California Bill Would Put New Rules On Using Artistic Expressions In Court
Samsung Galaxy + Billboard - 2022 SXSW Conference and Festivals AUSTIN, TEXAS - MARCH 17: Young Thug performs onstage at 'Samsung Galaxy + Billboard' during the 2022 SXSW Conference and Festivals at Waterloo Park on March 17, 2022 in Austin, Texas. (Photo by Amy E. Price/Getty Images for SXSW) Amy E. Price / Contributor
Photo by Amy E. Price/Getty Images for SXSW/Contributor via Getty Images

The California legislature recently unanimously passed a measure that would put new regulations on how creative expression can be used in court.

The bill, AB 2799, would put new rules on using rap lyrics, as well as many other forms of creativity, as evidence in court.

If a party wishes to use “a form of creative expression” as evidence, the bill would require the court, “while balancing the probative value of that evidence against the substantial danger of undue prejudice,” to consider that the ability of such evidence to prove a point is “minimal” unless other details are met about the creative work.

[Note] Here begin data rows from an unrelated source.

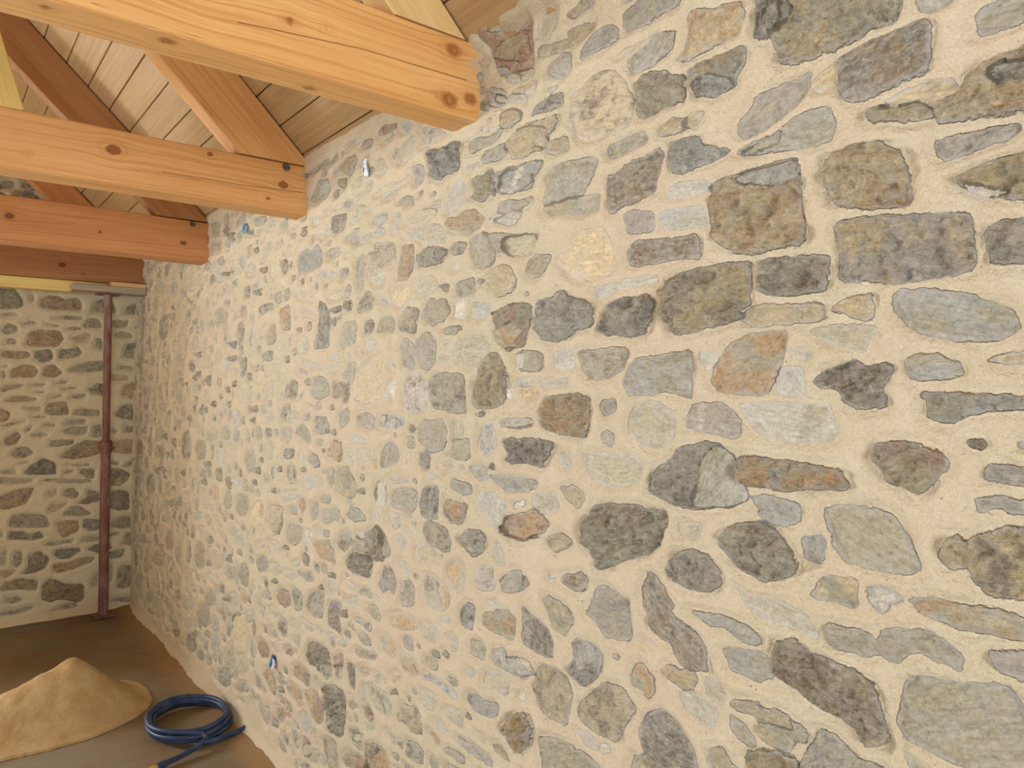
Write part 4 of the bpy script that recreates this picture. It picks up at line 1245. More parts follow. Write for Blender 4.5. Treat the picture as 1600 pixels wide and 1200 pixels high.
stones = parse(STONES_RIGHT)
COLS = 'ggggttssbmmkdylyo'
fill_random(stones, us, vz, (-1.6, 6.0), (0.02, 2.6), seen_right, 5, 0.05, 0.17, COLS, 9000)
fill_random(stones, us, vz, (3.0, 5.9), (0.10, 2.5), lambda u, v: False, 6, 0.030, 0.085, 'ttgsptgl', 7000, 0.010)
fill_random(stones, us, vz, (1.5, 3.1), (0.05, 2.5), lambda u, v: False, 12, 0.030, 0.080, 'tgglstg', 3000, 0.010)
fill_random(stones, us, vz, (1.5, 3.1), (0.05, 2.5), lambda u, v: False, 8, 0.014, 0.036, 'tgdslt', 1200, 0.012)
fill_random(stones, us, vz, (0.3, 1.5), (0.60, 2.4), lambda u, v: False, 8, 0.008, 0.018, 'tgds', 260, 0.016)


def cove_right(U, V):
    # thicker mortar under the boards beside the first tie beam, and a toe at the floor
    c = 0.028 * sstep(1.72, 1.62, U) * sstep(2.535, 2.565, V)
    toe = 0.035 * sstep(0.05, -0.02, V) * (1 + 0.8 * fbm(U * 6, V * 2, 81, 3))
    return c + toe


build_wall('wall_right', us, vz, stones,
           lambda U, V, H: np.stack([-H, U, V], -1), mat_wall, 3, 1.0, cove_right, True,
           np.array([1.08, 1.06, 1.02]), lambda u: 0.0015 + 0.0012 * np.clip(u, 0, 4))

# ------------------------------------------------------------------ the gable wall at the end
ub = np.arange(-3.4, 0.03, 0.0075)
vb = np.arange(-0.03, 5.2, 0.0075)


def gable_y(V):
    return 6.03 - 0.058 * np.minimum(V, 2.4)


stb = parse(STONES_BACK)
BACKTONE = np.array([1.0, 0.93, 0.74])


def seen_back(u, v):
    return u > -1.03 and v < 2.35


fill_random(stb, ub, vb, (-3.4, -0.03), (0.03, 5.1), seen_back, 9, 0.08, 0.24, 'gggdddoykt', 5000, 0.012)
fill_random(stb, ub, vb, (-3.4, -0.03), (0.03, 5.1), seen_back, 10, 0.04, 0.11, 'gggdddogkt', 6000, 0.010)
build_wall('wall_back', ub, vb, stb,
           lambda U, V, H: np.stack([U, gable_y(V) - H, V], -1), mat_back, 4, 1.0, 
           lambda U, V: 0.05 * sstep(0.06, -0.02, V) * (1 + 0.8 * fbm(U * 5, V * 2, 91, 3)), False, BACKTONE * 0.76)


# the gable window beyond the left edge of the photo: opening cut through the rubble
gab = bpy.data.objects['wall_back']
import bmesh
bmg = bmesh.new()
bmg.from_mesh(gab.data)
GX0, GX1, GZ0, GZ1 = -3.25, -2.15, 0.95, 2.25
dele = [f for f in bmg.faces if GX0 < f.calc_center_median().x < GX1 and GZ0 < f.calc_center_median().z < GZ1]
bmesh.ops.delete(bmg, geom=dele, context='FACES')
bmg.to_mesh(gab.data)
bmg.free()
mwd = NT('lime_reveal')
mwd = mwd.done(mwd.mix(mwd.noise(mwd.obj(), 4, 4), lin((208, 194, 160)), lin((196, 178, 146))), 0.9)
ya, yb = 5.87, 6.5
rv = []
for (p, q_) in (((GX0, GZ0), (GX1, GZ0)), ((GX1, GZ0), (GX1, GZ1)), ((GX1, GZ1), (GX0, GZ1)), ((GX0, GZ1), (GX0, GZ0))):
    rv += [(p[0], ya, p[1]), (q_[0], ya, q_[1]), (q_[0], yb, q_[1]), (p[0], yb, p[1])]
me = np_mesh('window_1', np.array(rv), np.arange(16).reshape(4, 4), False)
tag(link('window_1', me, None, mwd), kind='structure')


# ------------------------------------------------------------------ timber
def wood(name, pale, mid, dark, knot, ringf=42.0, rough=0.55, contrast=1.0):
    m = NT(name)
    w = m.attr('wg', 'Vector')
    kn = m.attr('kn')
    sx = m.n('ShaderNodeSeparateXYZ', {0: w})
    wav = m.noise(m.scale(w, (1.3, 7.0, 1.0)), 1.0, 3, 0.5)
    g = m.math('ADD', sx.outputs[1], m.math('MULTIPLY', m.math('SUBTRACT', wav, 0.5), 0.035))
    cx = m.n('ShaderNodeCombineXYZ', {0: m.math('MULTIPLY', sx.outputs[0], 0.35), 1: m.math('MULTIPLY', g, ringf), 2: sx.outputs[2]}).outputs[0]
    rings = m.noise(cx, 3.2, 2, 0.55)
    late = m.mapr(rings, 0.47, 0.66, 0, 1, True)
    broad = m.noise(m.scale(w, (1.6, 14.0, 1.0)), 1.0, 4, 0.6)
    col = m.mix(m.mapr(broad, 0.32, 0.68), pale, mid)
    col = m.mix(m.math('MULTIPLY', late, 0.62 * contrast), col, dark)
    fib = m.noise(m.scale(w, (9.0, 420.0, 1.0)), 1.0, 3, 0.7)
    f = m.mapr(fib, 0.3, 0.7, 0.93, 1.07)
    col = m.mix(1.0, col, m.n('ShaderNodeCombineColor', {0: f, 1: f, 2: f}).outputs[0], 'MULTIPLY')
    kr = m.noise(m.n('ShaderNodeCombineXYZ', {0: m.math('MULTIPLY', kn, 22.0), 1: 0.3, 2: sx.outputs[2]}).outputs[0], 1.0, 1)
    kc = m.mix(m.mapr(kr, 0.4, 0.6), knot, tuple(v * 0.55 for v in knot))
    halo = m.math('MULTIPLY', m.mapr(kr, 0.42, 0.58), m.mapr(kn, 0.08, 0.45, 0, 0.45, True))
    col = m.mix(halo, col, dark)
    col = m.mix(m.mapr(kn, 0.60, 0.76, 0, 0.8, True), col, kc)
    sm = m.math('MULTIPLY', m.attr('sm'), m.mapr(m.noise(w, 30, 5, 0.7), 0.45, 0.6))
    col = m.mix(m.math('MULTIPLY', sm, 0.75), col, lin((196, 176, 146)))
    # hairline checks
    ck = m.noise(m.scale(w, (1.1, 40.0, 1.0)), 1.0, 2, 0.5, 0.2)
    crack = m.mapr(m.math('ABSOLUTE', m.math('SUBTRACT', ck, 0.72)), 0.0, 0.006, 1, 0)
    col = m.mix(m.math('MULTIPLY', crack, 0.7), col, lin((96, 58, 30)))
    split = m.mapr(m.math('ABSOLUTE', m.math('ADD', m.attr('cs'), m.math('MULTIPLY', m.math('SUBTRACT', m.noise(w, 9, 3), 0.5), 0.006))), 0.0004, 0.0022, 1, 0)
    col = m.mix(m.math('MULTIPLY', split, 0.8), col, lin((92, 54, 28)))
    h = m.math('ADD', m.math('MULTIPLY', fib, 0.5), m.math('MULTIPLY', late, 0.4))
    nrm = m.bump(h, 0.35, 0.0012)
    return m.done(col, rough, nrm)


MW = {
    'near': wood('larch_near', lin((236, 188, 124)), lin((226, 170, 104)), lin((200, 140, 82)), lin((190, 124, 66)), 44),
    'mid': wood('larch_mid', lin((222, 174, 116)), lin((211, 157, 98)), lin((188, 130, 76)), lin((146, 84, 44)), contrast=0.8),
    'red': wood('larch_red', lin((202, 148, 98)), lin((190, 132, 82)), lin((166, 108, 64)), lin((124, 70, 38)), contrast=0.8),
    'deep': wood('larch_deep', lin((172, 126, 82)), lin((158, 108, 68)), lin((138, 90, 54)), lin((108, 60, 34)), contrast=0.8),
    'pale': wood('spruce_pale', lin((232, 202, 146)), lin((220, 186, 126)), lin((200, 160, 100)), lin((156, 100, 56)), contrast=0.6),
    'board': wood('spruce_boards', lin((184, 154, 112)), lin((172, 140, 98)), lin((154, 120, 80)), lin((126, 84, 50)), 30, 0.6, 0.6),
    'yellow': wood('new_yellow_board', lin((232, 210, 136)), lin((222, 196, 118)), lin((202, 170, 94)), lin((150, 112, 64)), contrast=0.5),
    'grey': wood('weathered_board', lin((176, 162, 142)), lin((160, 146, 126)), lin((134, 118, 98)), lin((100, 84, 68)), contrast=0.7),
}


def timber_mesh(name, L, W, H, seed, knots=(), wob=0.0025, bev=0.004, step=0.02, cell=0.012, foot=None, smear=None, split=None):
    """length along x from 0 to L, width y 0..W, height z 0..H.
    knots: (x, s, r, amp) with s the distance round the section, starting at the front lower edge, going up the front face"""
    def side(a, b, n):
        t = np.linspace(0, 1, n, endpoint=False)[:, None]
        return np.array(a) * (1 - t) + np.array(b) * t
    e = bev
    nH, nW = max(2, int(H / cell)), max(2, int(W / cell))
    sec = np.concatenate([
        side((0, e), (0, H - e), nH), side((0, H - e), (e, H), 2),
        side((e, H), (W - e, H), nW), side((W - e, H), (W, H - e), 2),
        side((W, H - e), (W, e), nH), side((W, e), (W - e, 0), 2),
        side((W - e, 0), (e, 0), nW), side((e, 0), (0, e), 2), np.array([[0, e]])])
    seg = np.linalg.norm(np.diff(sec, axis=0), axis=1)
    S = np.concatenate([[0], np.cumsum(seg)])
    xs = np.linspace(0, L, max(3, int(L / step) + 1))
    X, SS = np.meshgrid(xs, S, indexing='ij')
    Y = np.broadcast_to(sec[:, 0], X.shape).copy()
    Z = np.broadcast_to(sec[:, 1], X.shape).copy()
    rnd = random.Random(seed)
    # hewn wobble of the faces and wane
    cx, cz = Y - W / 2, Z - H / 2
    per = S[-1]
    n = fbm(X * 1.3 + seed * 3, np.minimum(SS, per - SS) * 9, seed, 3) * wob
    Y = Y + n * np.sign(cx) * (np.abs(cx) > W * 0.4)
    Z = Z + n * np.sign(cz) * (np.abs(cz) > H * 0.4)
    Y = Y + 0.4 * wob * np.sin(X * 1.9 + seed)
    G = SS.copy()
    KN = np.zeros_like(X)
    kl = list(knots)
    for (kx, ks, r, amp) in kl:
        dx, ds = X - kx, SS - ks
        wdx = np.exp(-(dx / (r * 3.2)) ** 2)
        G = G + amp * r * np.sign(ds) * (1 - np.exp(-np.abs(ds) / (r * 0.7))) * np.exp(-(np.abs(ds) / (r * 4)) ** 1.5) * -wdx
        KN = np.maximum(KN, np.exp(-((dx / (r * 2.3)) ** 2 + (ds / (r * 1.8)) ** 2)))
    if foot is not None:
        X0 = foot(Z)
        X = X0 + (L - X0) * (X / L)
    V = np.stack([X, Y, Z], -1)
    me = None
    nu, nv = X.shape
    idx = np.arange(nu * nv).reshape(nu, nv)
    q = np.stack([idx[:-1, :-1], idx[:-1, 1:], idx[1:, 1:], idx[1:, :-1]], -1).reshape(-1, 4)
    # end caps as strips pairing the two halves of the section
    caps, extra = [], []
    base = nu * nv
    vlist = [V.reshape(-1, 3)]
    for k, xi in ((0, 0), (1, nu - 1)):
        ring = idx[xi, :-1]
        c = V[xi, :-1].mean(0)
        vlist.append(c[None])
        ci = base + k
        for i in range(0, len(ring) - 1, 2):
            a, b, d = ring[i], ring[i + 1], ring[(i + 2) % len(ring)]
            caps.append((ci, a, b, d) if k == 1 else (ci, d, b, a))
        if len(ring) % 2:
            a, b = ring[-1], ring[0]
            caps.append((ci, a, b, ring[1]) if k == 1 else (ci, ring[1], b, a))
    me = np_mesh(name, np.concatenate(vlist), np.concatenate([q, np.array(caps)]))
    WG = np.stack([X, G, np.full_like(X, seed * 1.7)], -1).reshape(-1, 3)
    WG = np.concatenate([WG, WG[:1], WG[-1:]])
    vattr(me, 'wg', 'FLOAT_VECTOR', WG)
    vattr(me, 'kn', 'FLOAT', np.concatenate([KN.ravel(), [0, 0]]))
    SMR = smear(X, SS) if smear is not None else np.zeros_like(X)
    vattr(me, 'sm', 'FLOAT', np.concatenate([SMR.ravel(), [0, 0]]))
    CS = np.ones_like(X)
    if split is not None:
        xs_, ss_ = zip(*split)
        CS = np.where((X > xs_[0]) & (X < xs_[-1]), SS - np.interp(X, xs_, ss_), 1.0)
    vattr(me, 'cs', 'FLOAT', np.concatenate([CS.ravel(), [1, 1]]))
    try:
        me.set_sharp_from_angle(angle=math.radians(38))
    except Exception:
        pass
    return me


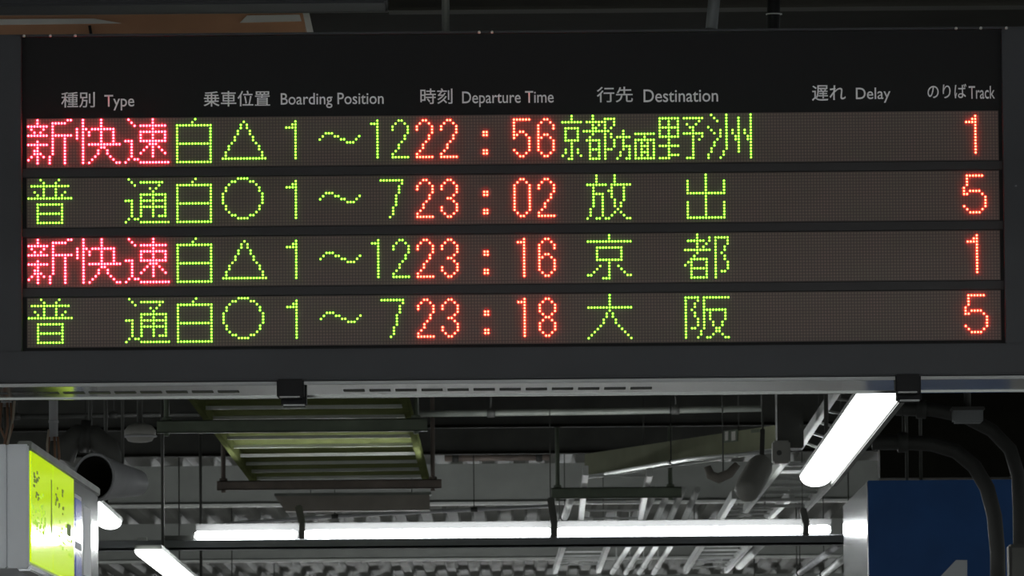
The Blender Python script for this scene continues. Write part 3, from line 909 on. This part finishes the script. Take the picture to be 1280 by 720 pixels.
def sign_pipe(px, ytop_dark, ybot, t):
    """pale hanger pipe standing on the box at fraction t of its length."""
    c = org + rot @ Vector((LEN * t, WID * 0.5, 0))
    Yc = c.y
    X = P(px, 560, Yc).x
    z0 = P(px, ybot, Yc).z
    zs = zt - 0.02
    zr = 3.25
    p = MB().tube([(X, Yc, z0), (X, Yc, zr + 0.02)], 0.0125, 16)
    rl_ = MB().span((-2.0, Yc - 0.02, zr), (X + 0.03, Yc + 0.02, zr + 0.04), 0.003)
    rl_.tube([(-1.85, Yc, zr + 0.01), (-1.85, Yc, ZC + 0.02)], 0.012, 10)
    rl_.build('hanger_rail', MT['dark'], sgn)
    p.lathe((X, Yc, P(px, ytop_dark, Yc).z), (0, 0, 1), [(0, 0.0125), (0.0005, 0.014), (0.008, 0.014), (0.0085, 0.0125)], 16)
    po = p.build('hanger_pipe', MT['wpipe'], sgn, 'pale hanger pipe')
    MB().lathe((X, Yc, zs), (0, 0, 1), [(0, 0.008), (z0 - zs + 0.004, 0.008)], 10).build('inner_rod', MT['dark'], po)
    w = MB()
    for k, (o1, o2) in enumerate(((-0.011, 0.006), (0.004, -0.004), (0.013, 0.002))):
        w.tube([(X + o1, Yc - 0.02, z0 + 0.01), (X + o1 * 1.4, Yc - 0.03, z0 - (z0 - zs) * 0.35), (X + o2, Yc - 0.025, z0 - (z0 - zs) * 0.7), (X + o1 * 0.5, Yc - 0.01, zs - 0.004)], 0.0035, 8)
    w.build('orange_wire', MT['owire'], po, 'orange brown wires')
    cw = MB()
    cw.tube([(X + 0.024, Yc - 0.03, zr), (X + 0.024, Yc - 0.03, z0 + 0.02), (X + 0.02, Yc - 0.03, z0 - (z0 - zs) * 0.2), (X + 0.004, Yc - 0.03, z0 - (z0 - zs) * 0.7), (X - 0.002, Yc - 0.02, zs - 0.004)] if t < 0.3 else
            [(X - 0.012, Yc - 0.02, z0 + 0.03), (X - 0.016, Yc - 0.03, z0 - 0.01), (X - 0.015, Yc - 0.03, z0 - (z0 - zs) * 0.6), (X - 0.01, Yc - 0.02, zs - 0.004)], 0.0032, 8)
    cw.build('beige_wire', MT['wire'], po, 'beige wire')


sign_pipe(8, 505, 509, 0.22)
sign_pipe(67, 529, 551, 0.78)

# ------------------------------------------------------------------ right: blue number sign
Ys = 30.5
xl, xr = P(1085, 660, Ys).x, P(1266, 660, Ys).x
zt4, zb4 = P(1160, 600, Ys).z, 1.75
bsn = thing('number_sign', 'blue hanging platform sign with a grey numeral 4 and a bright metal side', 'sign', ((xl + xr) / 2, Ys + 0.9, zb4))
MB().span((xl + 0.004, Ys + 0.01, zb4), (xr, Ys + 2.16, zt4), 0.004).build('case', MT['cab'], bsn)
MB().span((xl + 0.001, Ys, zb4), (xr, Ys + 0.012, zt4), 0.003).build('blue_face', MT['blue'], bsn, 'dark blue face')
MB().span((xl - 0.004, Ys + 0.004, zb4), (xl + 0.006, Ys + 2.2, zt4 - 0.005), 0.002).build('side_panel', MT['alu'], bsn, 'bright metal side panel')
four = [(1195, 700), (1209, 700), (1209, 762), (1220, 762), (1220, 775), (1209, 775), (1209, 800), (1192, 800), (1192, 775), (1136, 775), (1136, 762)]
hole = [(1192, 762), (1192, 721), (1154, 762)]
nm = MB()
# numeral built of three overlapping strokes
for si, poly in enumerate(([(1192, 703), (1195, 700), (1209, 700), (1209, 800), (1192, 800)], [(1136, 762), (1195, 700), (1199, 717), (1157, 762)], [(1136, 762), (1221, 762), (1221, 776), (1136, 776)])):
    nm.prism([P(x_, y_, Ys - 0.003 - 0.0006 * si) for x_, y_ in poly], (0, 0.004, 0))
nm.build('numeral', MT['numeral'], bsn, 'pale grey numeral 4')
for rx, ry in ((xl + 0.25, Ys + 0.4), (xl + 0.25, Ys + 1.5)):
    MB().tube([(rx, ry, zt4 - 0.02), (rx, ry, ZC + 0.02)], 0.007, 8).build('hanger_rod', MT['dark'], bsn)

# curved conduits in front of it
pipe('curved_pipe', 'dark grey pipe curving down in front of the right edge of the blue number sign', 'pipe',
     [P(1090, 553, 28.0), P(1130, 553, 28.0), P(1165, 555, 28.0), P(1195, 564, 28.0), P(1218, 583, 28.0), P(1234, 610, 28.0), P(1243, 645, 28.0), P(1247, 690, 28.0), P(1248, 760, 28.0)], 0.03, MT['pipe'], (0.12,))
pipe('curved_pipe', 'outer dark pipe arching down at the far right edge', 'pipe',
     [P(1120, 511, 28.4), P(1165, 512, 28.4), P(1205, 520, 28.4), P(1240, 538, 28.4), P(1263, 562, 28.4), P(1273, 595, 28.4), P(1275, 650, 28.4), P(1275, 760, 28.4)], 0.028, MT['pipe'], (0.1,))
jb = thing('junction_box', 'small beige junction box under the right end of the departure board', 'junction box', P(1210, 518, 24.0))
q0, q1 = P(1192, 528, 24.0), P(1229, 508, 24.0)
MB().span((q0.x, 24, q0.z), (q1.x, 24.1, q1.z), 0.006).build('body', MT['trough'], jb)
MB().span((q0.x - 0.006, 23.995, q1.z - 0.012), (q1.x + 0.006, 24.105, q1.z), 0.003).build('lid', MT['pipe'], jb)
MB().tube([((q0.x + q1.x) / 2, 24.05, q1.z - 0.005), ((q0.x + q1.x) / 2, 24.05, ZC + 0.02)], 0.012, 10).build('hanger_rod', MT['dark'], jb)
cb = thing('switch_box', 'small grey switch box low at the far right edge beside the pipes', 'switch box', P(1272, 700, 24.3))
q0, q1 = P(1262, 740, 24.3), P(1292, 680, 24.3)
MB().span((q0.x, 24.3, q0.z), (q1.x, 24.42, q1.z), 0.006).build('body', MT['pipe'], cb)
MB().span((q0.x + 0.01, 24.292, q0.z + 0.01), (q1.x - 0.01, 24.302, q1.z - 0.012), 0.002).build('cover', MT['dark'], cb)

# ------------------------------------------------------------------ left: round duct mouth, ceiling speaker
rd = thing('duct_mouth', 'round grey open duct mouth behind the yellow and grey sign box', 'duct', P(122, 600, 27))
c = P(117, 597, 27.0)
ax = Vector((0.5, 0.86, -0.03)).normalized()
MB().lathe(c, ax, [(0.31, 0.03), (0.3, 0.05), (0.14, 0.07), (0.03, 0.088), (0.004, 0.094), (0.0, 0.092), (0.002, 0.084), (0.01, 0.08), (0.011, 0.076)], 36, False).build('mouth', MT['wpipe'], rd)
MB().lathe(c, ax, [(0.0, 0.081), (0.03, 0.066), (0.12, 0.04), (0.16, 0.01)], 36, False).build('dark_opening', MT['soffit'], rd, 'dark opening')  # near-black lining paints in the shade inside the mouth
q = c + ax * 0.2
MB().tube([(q.x, q.y, q.z), (q.x, q.y, ZC + 0.02)], 0.006, 8).build('hanger_rod', MT['dark'], rd)
sp2 = thing('dome_speaker', 'small grey dome speaker hanging left of the dark green strut channel', 'speaker', P(174, 545, 30))
c = P(175, 538, 30.0)
MB().lathe((c.x, c.y, c.z + 0.03), (0, 0, -1), [(0, 0.02), (0.01, 0.05), (0.03, 0.066), (0.05, 0.066), (0.075, 0.05), (0.08, 0.03), (0.082, 0.002)], 24).build('dome', MT['cream'], sp2)
MB().lathe((c.x, c.y, c.z - 0.02), (0, 0, -1), [(0, 0.06), (0.002, 0.071), (0.008, 0.071), (0.01, 0.06)], 24).build('rim', MT['wpipe'], sp2)
MB().tube([(c.x, c.y, c.z + 0.025), (c.x, c.y, ZC + 0.02)], 0.012, 8).build('stem', MT['dark'], sp2)
pipe('dark_duct', 'thick dark hose arching behind the sign box hanger pipes', 'duct',
     [P(78, 575, 29), P(84, 556, 29), P(98, 545, 29), P(116, 546, 29), P(134, 560, 29), P(141, 585, 29)], 0.05, MT['dark'], (0.5,))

The court must also consider that the judge or jury might “treat the expression as evidence of the defendant’s propensity for violence or general criminal disposition,” and the evidence might introduce “racial bias into the proceedings.”

The bill also defines “creative expression” in broad terms and would apply to various forms of art, stating that it is “the expression or application of creativity or imagination in the production or arrangement of forms, sounds, words, movements, or symbols, including, but not limited to, music, dance, performance art, visual art, poetry, literature, film, and other such objects or media.”

Under the new legislation, determinations concerning such evidence must be made away from the jury as well.

Democratic Assemblyman Reginald Jones-Sawyer introduced the bill in February. “What you write could ultimately be used against you, and that could inhibit creative expression,” Jones-Sawyer told The New York Times, stating that the legislation came down to a consideration of First Amendment rights.

“This is America,” he said. “You should be able to have that creativity.”

“People were going to jail merely because of their appearance,” Jones-Sawyer noted. “We weren’t trying to get people off the hook. We’re just making sure that biases, especially racial biases toward African Americans, weren’t used against them in a court of law.”

The bill now heads to the desk of Governor Gavin Newsom (D) for signature or veto. He could also decide not to take either action on the legislation by September 30, which would mean it would automatically turn into law.

Newsom’s office would not discuss pending measures, telling the Times, “[a]s will [sic] all measures that reach the governor’s desk, it will be evaluated on its merits.”

The bill is especially timely as Fani Willis, a Georgia district attorney, used music videos and lyrics as evidence in cases for rappers Young Thug and Gunna.

“I have some legal advice,” she told the press this week, “don’t confess to crimes on rap lyrics if you do not want them used, or at least get out of my county.”